É preciso ir ao terreno, fazer o mapeamento das famílias e saber onde estão. Fora desse quadro, não é possível alavancar a produção. Se somos contactados, depois não há resposta. Penso que a vontade está anunciada, mas não estamos a senti-la. Ou seja, não estamos a sentir nada, e pode ser que as pessoas que intermedeiam ou não têm capacidade ou ainda estão nos lugares errados. É preciso ouvir os sobas e através deles saber quem está a trabalhar. Tem de ser feito o mapeamento. Deve haver estatísticas para direccionar os apoios. As equipas têm de ser mais proactivas. Apoiem-nos com animais e sementes e verão o que faremos.

O Governo decidiu importar carrinhas para minimizar a questão do escoamento da produção do campo para as cidades. Tem alguma palavra?

As viaturas têm de parar em mãos certas. Deve haver clareza em todo esse processo. Quem vai receber estas carrinhas, e gerir estes equipamentos? Falar e depois não sabermos de concreto os beneficiários, isto está errado. O cidadão precisa de ser permanentemente informado das políticas da administração pública. 

Perfil

Um homem de altos ‘voos’

Orlando dos Santos cresceu no Uíge e, em Luanda, desenvolveu com os filhos um programa de distribuição de sopa, refrigerante e água a seguranças e agentes da polícia em serviço, no Morro Bento.

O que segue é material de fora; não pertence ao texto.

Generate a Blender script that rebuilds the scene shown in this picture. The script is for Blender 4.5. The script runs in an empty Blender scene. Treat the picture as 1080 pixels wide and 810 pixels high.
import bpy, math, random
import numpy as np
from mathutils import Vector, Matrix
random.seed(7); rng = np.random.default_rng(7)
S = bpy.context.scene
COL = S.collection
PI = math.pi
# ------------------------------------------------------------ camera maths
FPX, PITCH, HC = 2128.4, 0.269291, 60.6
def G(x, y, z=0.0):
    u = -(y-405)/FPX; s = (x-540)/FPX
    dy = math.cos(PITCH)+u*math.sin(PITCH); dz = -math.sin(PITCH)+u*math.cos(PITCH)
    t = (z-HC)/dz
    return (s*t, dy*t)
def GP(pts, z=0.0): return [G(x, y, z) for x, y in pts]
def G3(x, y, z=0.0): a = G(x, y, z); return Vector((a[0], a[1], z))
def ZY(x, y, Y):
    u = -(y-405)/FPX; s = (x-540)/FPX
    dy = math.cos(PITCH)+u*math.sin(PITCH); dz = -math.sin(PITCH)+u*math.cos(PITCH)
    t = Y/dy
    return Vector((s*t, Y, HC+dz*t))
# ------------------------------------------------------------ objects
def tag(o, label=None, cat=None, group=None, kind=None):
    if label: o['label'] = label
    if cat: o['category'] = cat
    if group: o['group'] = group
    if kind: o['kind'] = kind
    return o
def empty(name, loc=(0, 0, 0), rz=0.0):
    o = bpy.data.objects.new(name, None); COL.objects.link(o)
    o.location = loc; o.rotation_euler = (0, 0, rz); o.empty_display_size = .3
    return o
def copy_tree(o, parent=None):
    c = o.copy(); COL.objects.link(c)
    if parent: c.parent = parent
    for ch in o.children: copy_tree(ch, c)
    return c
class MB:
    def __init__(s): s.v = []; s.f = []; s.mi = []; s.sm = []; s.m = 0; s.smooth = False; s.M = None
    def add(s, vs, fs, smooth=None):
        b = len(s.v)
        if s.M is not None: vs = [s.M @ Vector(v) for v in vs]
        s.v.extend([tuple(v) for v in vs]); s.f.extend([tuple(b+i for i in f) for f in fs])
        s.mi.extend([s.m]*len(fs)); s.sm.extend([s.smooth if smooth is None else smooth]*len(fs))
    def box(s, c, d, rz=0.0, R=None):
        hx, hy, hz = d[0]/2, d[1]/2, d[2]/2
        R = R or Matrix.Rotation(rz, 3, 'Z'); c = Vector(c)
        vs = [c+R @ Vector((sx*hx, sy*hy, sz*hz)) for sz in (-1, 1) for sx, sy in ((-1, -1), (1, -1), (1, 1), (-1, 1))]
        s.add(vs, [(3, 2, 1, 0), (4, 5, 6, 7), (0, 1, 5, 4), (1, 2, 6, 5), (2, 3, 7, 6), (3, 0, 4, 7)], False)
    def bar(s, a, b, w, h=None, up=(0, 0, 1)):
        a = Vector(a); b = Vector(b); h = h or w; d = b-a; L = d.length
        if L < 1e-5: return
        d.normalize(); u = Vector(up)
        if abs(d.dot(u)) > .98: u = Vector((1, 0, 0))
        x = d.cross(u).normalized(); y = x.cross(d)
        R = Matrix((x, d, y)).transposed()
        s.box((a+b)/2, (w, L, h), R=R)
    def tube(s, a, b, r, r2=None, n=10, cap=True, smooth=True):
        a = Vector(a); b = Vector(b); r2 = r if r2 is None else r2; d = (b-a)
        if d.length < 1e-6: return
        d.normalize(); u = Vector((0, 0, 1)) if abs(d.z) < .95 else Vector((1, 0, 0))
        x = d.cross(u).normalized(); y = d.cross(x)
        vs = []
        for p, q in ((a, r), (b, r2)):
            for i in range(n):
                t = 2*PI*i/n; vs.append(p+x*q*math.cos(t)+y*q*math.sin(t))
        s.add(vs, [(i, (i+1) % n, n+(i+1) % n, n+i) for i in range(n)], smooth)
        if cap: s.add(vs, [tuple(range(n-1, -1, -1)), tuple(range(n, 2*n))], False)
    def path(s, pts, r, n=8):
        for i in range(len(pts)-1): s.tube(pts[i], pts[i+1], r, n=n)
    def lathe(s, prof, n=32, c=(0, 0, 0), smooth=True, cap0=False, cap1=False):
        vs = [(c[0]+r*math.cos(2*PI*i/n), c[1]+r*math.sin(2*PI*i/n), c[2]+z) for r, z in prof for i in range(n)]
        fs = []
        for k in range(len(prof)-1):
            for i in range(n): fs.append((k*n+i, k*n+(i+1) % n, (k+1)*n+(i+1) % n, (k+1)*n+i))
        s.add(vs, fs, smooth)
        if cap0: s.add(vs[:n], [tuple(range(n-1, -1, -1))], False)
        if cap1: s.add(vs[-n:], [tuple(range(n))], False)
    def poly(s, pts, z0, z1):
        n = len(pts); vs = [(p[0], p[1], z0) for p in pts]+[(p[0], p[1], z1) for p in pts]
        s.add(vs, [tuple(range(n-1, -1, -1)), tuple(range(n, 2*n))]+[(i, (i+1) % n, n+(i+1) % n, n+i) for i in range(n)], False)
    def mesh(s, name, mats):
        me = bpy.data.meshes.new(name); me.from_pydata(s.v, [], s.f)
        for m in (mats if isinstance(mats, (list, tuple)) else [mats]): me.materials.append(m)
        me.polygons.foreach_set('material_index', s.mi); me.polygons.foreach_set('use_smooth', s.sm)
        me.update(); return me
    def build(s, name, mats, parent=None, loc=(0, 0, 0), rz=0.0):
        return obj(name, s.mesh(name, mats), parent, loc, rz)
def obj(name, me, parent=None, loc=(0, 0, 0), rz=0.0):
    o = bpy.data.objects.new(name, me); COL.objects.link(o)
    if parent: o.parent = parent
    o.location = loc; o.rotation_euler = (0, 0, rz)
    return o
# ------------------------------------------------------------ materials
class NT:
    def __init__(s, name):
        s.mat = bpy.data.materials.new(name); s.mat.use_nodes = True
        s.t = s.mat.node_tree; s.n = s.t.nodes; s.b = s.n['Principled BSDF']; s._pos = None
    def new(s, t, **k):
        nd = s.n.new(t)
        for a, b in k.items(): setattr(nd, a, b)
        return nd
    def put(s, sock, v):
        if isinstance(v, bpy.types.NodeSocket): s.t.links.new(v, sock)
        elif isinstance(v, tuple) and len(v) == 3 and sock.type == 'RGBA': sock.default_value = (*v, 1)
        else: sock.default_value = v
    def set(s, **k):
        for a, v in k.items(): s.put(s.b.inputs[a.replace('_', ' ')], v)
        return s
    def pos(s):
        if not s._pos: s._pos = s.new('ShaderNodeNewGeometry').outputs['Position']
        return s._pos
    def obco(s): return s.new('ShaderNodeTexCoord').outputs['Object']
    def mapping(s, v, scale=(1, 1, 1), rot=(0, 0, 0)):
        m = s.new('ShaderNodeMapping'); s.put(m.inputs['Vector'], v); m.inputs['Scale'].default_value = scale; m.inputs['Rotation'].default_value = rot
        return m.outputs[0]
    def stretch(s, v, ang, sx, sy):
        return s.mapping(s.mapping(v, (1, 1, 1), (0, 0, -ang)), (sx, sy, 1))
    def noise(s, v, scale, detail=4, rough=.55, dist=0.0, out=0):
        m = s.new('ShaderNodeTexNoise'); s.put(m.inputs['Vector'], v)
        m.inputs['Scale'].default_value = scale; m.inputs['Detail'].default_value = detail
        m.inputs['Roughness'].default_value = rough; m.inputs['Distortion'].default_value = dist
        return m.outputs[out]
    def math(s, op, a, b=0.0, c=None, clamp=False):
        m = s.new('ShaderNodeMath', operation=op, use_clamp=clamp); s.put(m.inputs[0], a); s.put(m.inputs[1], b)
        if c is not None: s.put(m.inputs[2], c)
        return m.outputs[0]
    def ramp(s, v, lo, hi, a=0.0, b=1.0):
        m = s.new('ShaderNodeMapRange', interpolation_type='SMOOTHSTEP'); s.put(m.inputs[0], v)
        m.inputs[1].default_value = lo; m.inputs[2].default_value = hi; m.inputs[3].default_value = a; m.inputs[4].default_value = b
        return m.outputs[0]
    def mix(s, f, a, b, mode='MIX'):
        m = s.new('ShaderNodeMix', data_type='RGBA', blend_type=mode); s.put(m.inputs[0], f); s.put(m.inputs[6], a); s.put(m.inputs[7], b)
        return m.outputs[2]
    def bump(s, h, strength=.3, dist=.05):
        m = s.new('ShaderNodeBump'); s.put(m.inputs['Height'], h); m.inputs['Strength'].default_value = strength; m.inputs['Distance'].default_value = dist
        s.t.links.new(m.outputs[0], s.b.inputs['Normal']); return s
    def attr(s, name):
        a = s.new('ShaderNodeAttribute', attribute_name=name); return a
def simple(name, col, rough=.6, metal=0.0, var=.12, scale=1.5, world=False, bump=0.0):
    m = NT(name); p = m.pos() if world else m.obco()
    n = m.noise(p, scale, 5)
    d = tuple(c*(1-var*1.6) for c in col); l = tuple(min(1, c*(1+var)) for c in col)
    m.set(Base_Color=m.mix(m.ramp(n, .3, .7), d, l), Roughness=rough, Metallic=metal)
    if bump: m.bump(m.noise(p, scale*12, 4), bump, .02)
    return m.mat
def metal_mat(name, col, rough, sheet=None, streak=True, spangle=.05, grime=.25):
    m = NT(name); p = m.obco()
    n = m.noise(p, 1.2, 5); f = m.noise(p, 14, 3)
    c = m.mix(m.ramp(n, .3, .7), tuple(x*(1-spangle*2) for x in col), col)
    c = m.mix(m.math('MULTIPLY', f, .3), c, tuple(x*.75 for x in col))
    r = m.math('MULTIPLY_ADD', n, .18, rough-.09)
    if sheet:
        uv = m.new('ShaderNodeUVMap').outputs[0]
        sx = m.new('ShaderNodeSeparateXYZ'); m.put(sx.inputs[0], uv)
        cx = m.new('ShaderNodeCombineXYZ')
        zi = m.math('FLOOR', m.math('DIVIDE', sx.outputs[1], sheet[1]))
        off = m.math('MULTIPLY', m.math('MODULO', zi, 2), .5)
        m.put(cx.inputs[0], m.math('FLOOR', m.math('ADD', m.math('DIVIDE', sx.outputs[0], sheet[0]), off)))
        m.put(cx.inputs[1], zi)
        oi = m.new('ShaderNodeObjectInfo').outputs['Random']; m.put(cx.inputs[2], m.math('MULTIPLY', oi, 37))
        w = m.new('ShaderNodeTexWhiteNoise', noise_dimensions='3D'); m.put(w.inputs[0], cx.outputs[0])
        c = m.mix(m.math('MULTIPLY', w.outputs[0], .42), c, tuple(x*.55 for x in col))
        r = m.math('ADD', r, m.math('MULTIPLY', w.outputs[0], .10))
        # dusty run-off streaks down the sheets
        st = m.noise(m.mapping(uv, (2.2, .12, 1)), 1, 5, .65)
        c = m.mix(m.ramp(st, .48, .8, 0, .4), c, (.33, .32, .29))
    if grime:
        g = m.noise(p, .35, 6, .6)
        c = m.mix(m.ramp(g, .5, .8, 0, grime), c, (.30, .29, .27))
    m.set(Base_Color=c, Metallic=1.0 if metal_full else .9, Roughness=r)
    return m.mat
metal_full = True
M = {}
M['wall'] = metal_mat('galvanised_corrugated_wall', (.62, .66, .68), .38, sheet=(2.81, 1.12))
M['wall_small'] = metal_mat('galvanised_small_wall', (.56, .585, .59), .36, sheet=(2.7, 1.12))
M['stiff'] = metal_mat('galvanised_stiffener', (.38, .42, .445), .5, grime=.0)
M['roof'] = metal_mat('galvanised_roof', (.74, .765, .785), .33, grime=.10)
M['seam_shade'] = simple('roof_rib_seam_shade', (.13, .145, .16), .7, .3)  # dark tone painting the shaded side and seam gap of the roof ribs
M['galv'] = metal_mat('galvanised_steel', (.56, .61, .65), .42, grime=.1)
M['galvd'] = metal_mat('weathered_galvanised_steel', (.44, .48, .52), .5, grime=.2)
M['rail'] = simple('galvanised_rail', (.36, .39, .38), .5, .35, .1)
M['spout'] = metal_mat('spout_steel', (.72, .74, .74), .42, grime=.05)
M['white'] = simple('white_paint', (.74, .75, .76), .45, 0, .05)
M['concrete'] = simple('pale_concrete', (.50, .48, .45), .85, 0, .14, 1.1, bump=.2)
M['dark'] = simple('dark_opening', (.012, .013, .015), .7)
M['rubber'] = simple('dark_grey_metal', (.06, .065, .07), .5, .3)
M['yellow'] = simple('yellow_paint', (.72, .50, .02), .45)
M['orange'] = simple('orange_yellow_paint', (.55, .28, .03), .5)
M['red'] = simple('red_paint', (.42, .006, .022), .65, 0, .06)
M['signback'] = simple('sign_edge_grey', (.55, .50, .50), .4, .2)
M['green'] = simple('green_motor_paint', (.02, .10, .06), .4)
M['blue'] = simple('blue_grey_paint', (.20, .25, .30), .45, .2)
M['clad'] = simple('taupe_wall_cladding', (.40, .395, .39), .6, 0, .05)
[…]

Assumido militante do MPLA, partido com o qual chegar autarca ou governador, o patrão do Grupo Goepps, apesar de possuir duas licenciaturas (Direito e Teologia) decidiu abraçar a agropecuária há 15 anos por vocação herdada dos pais originários do Huambo. No Waco Kungo (Kwanza-Sul) já chegou a oferecer uma escola com quatro salas de aula apetrechadas com carteiras, mas lamenta por não estar a ser utilizada, “quando há crianças a estudar debaixo das árvores”.